Qui si innesta la questione del capo-staff o di gabinetto che dir si voglia (da molti mesi argomento-principe per chi scrive su hinterlandweb). Un esempio aiuta a capire appieno. Gli inquadramenti dei collaboratori di Nicola Zingaretti, presidente della giunta del Lazio, e le mansioni svolte da Maurizio Venafro, il capo di gabinetto, il caso più di prossimità meglio conosciuto (anche per via dell’indagine su Mafia capitale conclusa favorevolmente per la persona). L’incarico “politico” trasformato in potestà di gestione. Anche se, c’è da scommettere, in tutte le Regioni la solfa è analoga: i capi di gabinetto sono dirigenti contrattualizzati ex articolo 110 con potere di firma sulle determine di spesa pubblica.
Per restare nel “comprensibile”, si prendano i sindaci di Guidonia. Tutti da un ventennio coadiuvati da uno staff con relativo dirigente, un team non sottoposto ai vincoli del concorso, scelto del vertice dell’ente tra sodali di partito o di corrente, escludendo, alla bisogna, il personale locale. Con mansioni gestionali-esecutive e poteri di spesa alla pari dei dirigenti effettivi, come si legge nelle lettere di assunzione o negli affidamenti di opere e incarichi. Con l’aggiunta – non è una presa in giro – che ciò è previsto dal regolamento comunale sul funzionamento degli uffici e dei servizi.

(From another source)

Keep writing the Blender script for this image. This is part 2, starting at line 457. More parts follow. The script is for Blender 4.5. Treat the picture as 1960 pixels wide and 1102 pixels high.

E, nonostante le sollecitazioni arrivate da più parti, nessuno ha interrogato Cantone che, sul caso romano, ora ha sciolto i nodi di natura interpretativa.
Insomma, lo stesso valeva per Michele Pagano (capo staff del sindaco Stefano Sassano), di Maurizio De Vincenzi e Andrea Di Palma (sindaco Filippo Lippiello), Augusto Colatei (parte della prima consiliatura di Eligio Rubeis), per finire con Angelo De Paolis (ancora Rubeis), che andavano inquadrati tutti obbligatoriamente ex articolo 90, il comma di legge che consente di contrattualizzare correttamente i collaboratori negli staff degli organi di vertice, con il divieto assoluto – al di là dei compensi economici – di esercitare prerogativa dirigenziale di gestione della spesa, quindi impegno e liquidazione di denaro pubblico.
Questo a Guidonia Montecelio non è avvenuto. Chi ha sbagliato? E pensare che qualcuno lo aveva detto chiaramente, scritto senza tentennamenti, perché l’interpretazione di legge mai come nel caso in esame era da considerarsi assai semplice, insomma era sufficiente si esprimesse o si impegnasse la dirigenza del Comune, non ci voleva Raffaele Cantone per capire e affermare che nella equipe del sindaco (e assessori, presidenti di Regione e Provincia), vale solo l’articolo 90. Un parere destinato a rivoluzionare gli attuali assetti negli staff di mezza Italia.